Absolute Breadth Index Details

In most cases, a bigger ABI value indicates rising volatility, which is likely to bring substantial changes in stock prices. With smaller values, it is safe to assume that no changes are occurring. However, if there are changes, the ABI will not show their magnitude, but only whether a stock is going up or down based on their closing prices on previous days. This means the index is not an absolute measure of volatility.

The ABI is considered a breadth indicator since no other numbers are involved in deriving it other than the advancing and declining values. Obtaining this index can be done using an exchange or its subset, although the most widely recognized standard is the New York Stock Exchange.

Technically, the ABI is a primitive method of looking where a market is going. In fact, it is not meant to forecast market direction, hence its other name, the Going Nowhere indicator. At the same time, it is known as a sentiment indicator - it quantifies investors' overall vibe about stocks and whether to buy them or sell them.

Example of Absolute Breadth Index

The formula for computing the ABI is:

ABI = (Number of Advancing Shares - Number of Declining Shares) / (Number of Advancing Shares + Number of Declining Shares)

If there are 225 shares listed in a stock market, and in one session, 145 shares increased and 80 shares decreased, the ABI would be 0.29 or 29%. In a second session, if 65 shares went up and 160 went down, that session's ABI is 0.42 or 42%.

Absolute Breadth Index Analysis

The ABI comes in handy for determining volatility among a group of stocks and may reflect the volatility of any of the following:

  • an entire stock market when used on the NYSE Composite Index or the S&P 500 index
  • an exclusive stock market's industry or sector when used on Nasdaq 100, S&P Financials, and other market and sector indexes
  • a custom stock portfolio

Measuring volatility using the ABI is not a standard method. Conventionally, volatility is determined by analyzing price changes or price trading range over a particular period of time. As mentioned, when using the ABI, it is the difference between the number of advancing and declining stocks in an index, stock market exchange, or portfolio that determines the value.

Historically, high ABIs impact prices by increasing them after three months to a year. Dividing the weekly ABI by the total traded issues is also known to yield a very accurate variation of the index. If a moving average is recorded ten weeks later, and the numbers are under 15%, they are known as "bearish;" if above 40%, they are referred to as "bullish." However, the ABI does indicate timing. There is usually a delay from the index going extremely high or extremely low, then reversing, and when prices suddenly soar or suddenly sink before going the other way.

As an absolute value, the ABI will always be a positive number. Charts will speak of the volatility from advances to declines and back, and the value can be flattened with a moving average to make way for longer-term trend lines, where a choppy ABI chart equals a choppy market. When looking into patterns, it is crucial to note that since the ABI is dependent on data from the last trading session's close, it performs better on daily charts that cover a longer period.

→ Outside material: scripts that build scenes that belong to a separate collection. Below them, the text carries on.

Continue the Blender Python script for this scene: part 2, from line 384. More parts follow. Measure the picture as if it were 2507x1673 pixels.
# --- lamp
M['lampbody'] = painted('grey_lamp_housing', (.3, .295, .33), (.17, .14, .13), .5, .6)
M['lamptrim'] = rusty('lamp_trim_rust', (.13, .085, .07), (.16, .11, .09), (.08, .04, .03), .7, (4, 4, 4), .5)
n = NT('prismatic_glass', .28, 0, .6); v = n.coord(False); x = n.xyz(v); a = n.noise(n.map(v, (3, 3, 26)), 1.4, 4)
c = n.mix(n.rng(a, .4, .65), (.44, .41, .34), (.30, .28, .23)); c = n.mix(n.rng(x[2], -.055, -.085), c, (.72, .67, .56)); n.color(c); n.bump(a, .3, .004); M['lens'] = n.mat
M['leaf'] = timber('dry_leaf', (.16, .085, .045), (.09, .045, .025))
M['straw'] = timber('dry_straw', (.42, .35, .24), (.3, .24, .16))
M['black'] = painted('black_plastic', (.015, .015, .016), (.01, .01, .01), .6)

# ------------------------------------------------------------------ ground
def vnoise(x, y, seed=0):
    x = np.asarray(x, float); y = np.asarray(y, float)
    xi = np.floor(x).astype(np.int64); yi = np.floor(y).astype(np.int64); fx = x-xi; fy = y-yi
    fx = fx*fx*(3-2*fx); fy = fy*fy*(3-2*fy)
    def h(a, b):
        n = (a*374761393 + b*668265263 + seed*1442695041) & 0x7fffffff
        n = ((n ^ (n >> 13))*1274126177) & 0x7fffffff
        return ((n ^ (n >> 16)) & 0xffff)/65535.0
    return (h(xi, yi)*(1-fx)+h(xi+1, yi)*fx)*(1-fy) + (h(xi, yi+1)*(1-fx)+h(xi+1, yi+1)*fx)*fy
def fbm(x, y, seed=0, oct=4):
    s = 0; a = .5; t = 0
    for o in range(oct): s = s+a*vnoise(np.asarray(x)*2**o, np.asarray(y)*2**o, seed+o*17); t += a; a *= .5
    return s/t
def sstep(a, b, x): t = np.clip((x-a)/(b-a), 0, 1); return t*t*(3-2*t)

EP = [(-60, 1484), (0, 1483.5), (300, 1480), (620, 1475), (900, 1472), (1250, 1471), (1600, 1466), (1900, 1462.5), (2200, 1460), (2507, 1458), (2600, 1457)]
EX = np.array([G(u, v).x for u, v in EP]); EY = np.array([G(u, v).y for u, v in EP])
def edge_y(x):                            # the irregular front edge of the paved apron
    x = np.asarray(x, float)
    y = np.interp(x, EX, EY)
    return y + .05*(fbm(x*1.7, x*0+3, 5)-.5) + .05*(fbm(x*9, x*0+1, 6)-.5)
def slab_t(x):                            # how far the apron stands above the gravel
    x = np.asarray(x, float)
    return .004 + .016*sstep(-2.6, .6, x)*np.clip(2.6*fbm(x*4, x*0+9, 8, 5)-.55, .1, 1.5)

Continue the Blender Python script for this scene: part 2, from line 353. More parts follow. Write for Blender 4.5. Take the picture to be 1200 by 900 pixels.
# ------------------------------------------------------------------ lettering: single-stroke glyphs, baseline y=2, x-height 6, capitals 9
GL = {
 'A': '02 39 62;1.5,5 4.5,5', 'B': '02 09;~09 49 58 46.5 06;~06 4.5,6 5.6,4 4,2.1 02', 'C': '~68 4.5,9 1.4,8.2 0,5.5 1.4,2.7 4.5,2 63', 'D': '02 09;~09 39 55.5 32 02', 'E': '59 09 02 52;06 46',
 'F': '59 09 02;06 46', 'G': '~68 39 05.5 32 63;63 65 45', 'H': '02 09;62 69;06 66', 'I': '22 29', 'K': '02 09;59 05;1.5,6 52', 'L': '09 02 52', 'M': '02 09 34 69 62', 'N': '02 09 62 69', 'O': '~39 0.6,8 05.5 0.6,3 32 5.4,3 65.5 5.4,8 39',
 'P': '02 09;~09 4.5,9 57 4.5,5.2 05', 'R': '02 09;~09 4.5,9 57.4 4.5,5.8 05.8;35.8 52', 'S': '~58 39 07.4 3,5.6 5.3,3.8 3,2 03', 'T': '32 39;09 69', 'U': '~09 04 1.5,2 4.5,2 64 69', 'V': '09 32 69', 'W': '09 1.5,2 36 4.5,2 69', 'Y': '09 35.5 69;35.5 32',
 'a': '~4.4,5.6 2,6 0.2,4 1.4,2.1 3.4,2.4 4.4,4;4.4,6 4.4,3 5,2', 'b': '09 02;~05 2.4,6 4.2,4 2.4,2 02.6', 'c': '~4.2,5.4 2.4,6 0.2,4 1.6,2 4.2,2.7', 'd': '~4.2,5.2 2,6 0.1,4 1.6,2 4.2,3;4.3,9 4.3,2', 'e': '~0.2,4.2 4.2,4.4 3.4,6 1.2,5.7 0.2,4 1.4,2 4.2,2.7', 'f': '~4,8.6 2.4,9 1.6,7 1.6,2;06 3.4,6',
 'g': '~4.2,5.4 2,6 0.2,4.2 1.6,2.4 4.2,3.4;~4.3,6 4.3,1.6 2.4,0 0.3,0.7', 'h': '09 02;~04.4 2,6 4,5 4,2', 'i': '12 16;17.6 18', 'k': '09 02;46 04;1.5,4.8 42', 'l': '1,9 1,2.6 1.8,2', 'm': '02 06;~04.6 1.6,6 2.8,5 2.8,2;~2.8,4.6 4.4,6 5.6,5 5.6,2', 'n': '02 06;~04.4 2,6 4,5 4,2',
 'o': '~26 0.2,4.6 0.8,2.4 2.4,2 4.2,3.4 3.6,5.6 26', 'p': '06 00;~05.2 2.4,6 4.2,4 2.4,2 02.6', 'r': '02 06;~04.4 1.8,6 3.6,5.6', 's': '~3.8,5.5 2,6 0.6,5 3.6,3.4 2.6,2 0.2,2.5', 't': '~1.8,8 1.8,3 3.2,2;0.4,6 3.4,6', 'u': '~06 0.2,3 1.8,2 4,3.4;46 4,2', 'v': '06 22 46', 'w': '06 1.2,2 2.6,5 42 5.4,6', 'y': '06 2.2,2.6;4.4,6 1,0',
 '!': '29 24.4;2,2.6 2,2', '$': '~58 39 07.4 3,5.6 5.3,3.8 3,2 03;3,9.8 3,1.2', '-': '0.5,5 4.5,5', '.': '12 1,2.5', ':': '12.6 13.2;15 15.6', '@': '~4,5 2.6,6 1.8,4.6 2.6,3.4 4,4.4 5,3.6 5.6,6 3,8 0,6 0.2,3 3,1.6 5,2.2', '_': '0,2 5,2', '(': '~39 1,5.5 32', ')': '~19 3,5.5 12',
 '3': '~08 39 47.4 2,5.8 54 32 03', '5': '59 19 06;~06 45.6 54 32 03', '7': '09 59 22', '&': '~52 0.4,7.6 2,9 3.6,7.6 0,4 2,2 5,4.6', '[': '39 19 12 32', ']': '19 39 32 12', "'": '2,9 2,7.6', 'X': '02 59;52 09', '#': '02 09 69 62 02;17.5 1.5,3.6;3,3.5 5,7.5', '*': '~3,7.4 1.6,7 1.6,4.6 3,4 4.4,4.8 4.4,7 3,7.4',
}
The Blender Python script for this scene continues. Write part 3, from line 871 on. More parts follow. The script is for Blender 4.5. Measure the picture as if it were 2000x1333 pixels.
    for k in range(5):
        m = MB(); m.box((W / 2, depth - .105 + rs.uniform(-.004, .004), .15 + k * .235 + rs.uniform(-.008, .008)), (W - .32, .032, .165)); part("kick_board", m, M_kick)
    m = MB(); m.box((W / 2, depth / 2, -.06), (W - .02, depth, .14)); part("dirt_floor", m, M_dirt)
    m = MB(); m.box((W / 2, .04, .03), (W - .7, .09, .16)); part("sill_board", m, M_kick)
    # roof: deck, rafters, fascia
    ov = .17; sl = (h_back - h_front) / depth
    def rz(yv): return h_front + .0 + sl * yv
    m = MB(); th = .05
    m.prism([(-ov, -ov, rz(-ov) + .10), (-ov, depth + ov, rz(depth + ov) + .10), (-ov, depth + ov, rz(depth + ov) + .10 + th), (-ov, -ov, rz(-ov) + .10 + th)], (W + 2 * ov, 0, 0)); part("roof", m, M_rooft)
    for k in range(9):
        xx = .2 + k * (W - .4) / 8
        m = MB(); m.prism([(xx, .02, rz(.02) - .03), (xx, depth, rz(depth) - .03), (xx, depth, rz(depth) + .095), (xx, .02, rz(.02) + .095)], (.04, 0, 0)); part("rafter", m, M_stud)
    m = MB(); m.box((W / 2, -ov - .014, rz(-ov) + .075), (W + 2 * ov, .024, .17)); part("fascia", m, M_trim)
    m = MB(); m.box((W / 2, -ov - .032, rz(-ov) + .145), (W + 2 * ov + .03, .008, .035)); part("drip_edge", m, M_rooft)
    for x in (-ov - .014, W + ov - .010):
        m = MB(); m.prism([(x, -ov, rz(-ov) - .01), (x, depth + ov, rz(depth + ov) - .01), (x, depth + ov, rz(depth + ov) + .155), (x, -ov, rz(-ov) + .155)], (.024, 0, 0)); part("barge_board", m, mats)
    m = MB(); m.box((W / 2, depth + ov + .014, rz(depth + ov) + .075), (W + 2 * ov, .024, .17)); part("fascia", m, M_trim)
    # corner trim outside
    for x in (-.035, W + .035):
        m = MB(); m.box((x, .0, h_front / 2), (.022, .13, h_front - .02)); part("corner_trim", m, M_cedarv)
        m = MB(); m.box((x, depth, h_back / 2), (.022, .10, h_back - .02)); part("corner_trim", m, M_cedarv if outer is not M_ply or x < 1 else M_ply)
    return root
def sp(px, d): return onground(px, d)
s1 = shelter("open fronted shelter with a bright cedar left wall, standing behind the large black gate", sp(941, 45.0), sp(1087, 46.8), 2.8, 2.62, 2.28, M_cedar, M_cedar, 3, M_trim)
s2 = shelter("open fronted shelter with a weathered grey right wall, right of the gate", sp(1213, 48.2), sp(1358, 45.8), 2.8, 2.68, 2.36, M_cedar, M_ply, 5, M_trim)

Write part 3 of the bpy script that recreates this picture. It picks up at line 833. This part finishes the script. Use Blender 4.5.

The Importance of the Absolute Breadth Indicator

The role played by the ABI revolves around the two key factors involved in its calculation: advances and declines. For instance, when the ABI is high, which indicates significant price increases moving forward, a trader may avoid buying stocks and start selling them instead. The reverse is also true.

As well, traders generally use advances and declines with other types of technical analysis. For instance, they may check momentum indicators, such as the relative strength index (RSI), and look into advances and declines to ensure that a change in trend is indeed on its way. Furthermore, the indicator is frequently used by market technicians as part of asset management.

Similar to the ABI, other ratios are also advance-decline-centric, such as the Advance-Decline Ratio and the Advance-Decline Index. The key difference is that these two metrics consider the direction of price movements, while the ABI is only concerned with their differences as a way of quantifying volatility. The ABI also highlights the absolute levels of price movements, which means it is more accurate in showing volatility.

Development of the Absolute Breadth Index

The Absolute Breadth Index was developed by Norman George Fosback, an American stock market econometrician and researcher who earned his Bachelor of Science degree from Portland State University in 1969. A native of Astoria, Oregon, Fosback has been the President of the Institute of Econometric Research in Fort Lauderdale, Florida, since 1971 and a member of various industry organizations, such as the American Economic Association and the Econometric Society.

Fosback introduced the ABI in his technical investing book, Stock Market Logic, a Sophisticated Approach to Profits on Wall Street. But while intended for the NYSE, the ABI appears to be particularly useful when mixing signals with blue-chip stocks since broad market movements are known to affect large-cap stocks. It was clearly not intended to work on low-float stock trading as broad market events hardly affect penny stocks' volatility.

Two other famous works of Fosback include the Billion Dollar Funds, a mutual fund investment guide, and The Fidelity Handbook: Ratings, Charts and Evaluations for All Fidelity Funds. He is also listed as a "noteworthy stock market econometrician" in Marquis Who's Who, America's most reputable biographical data bank since 1898.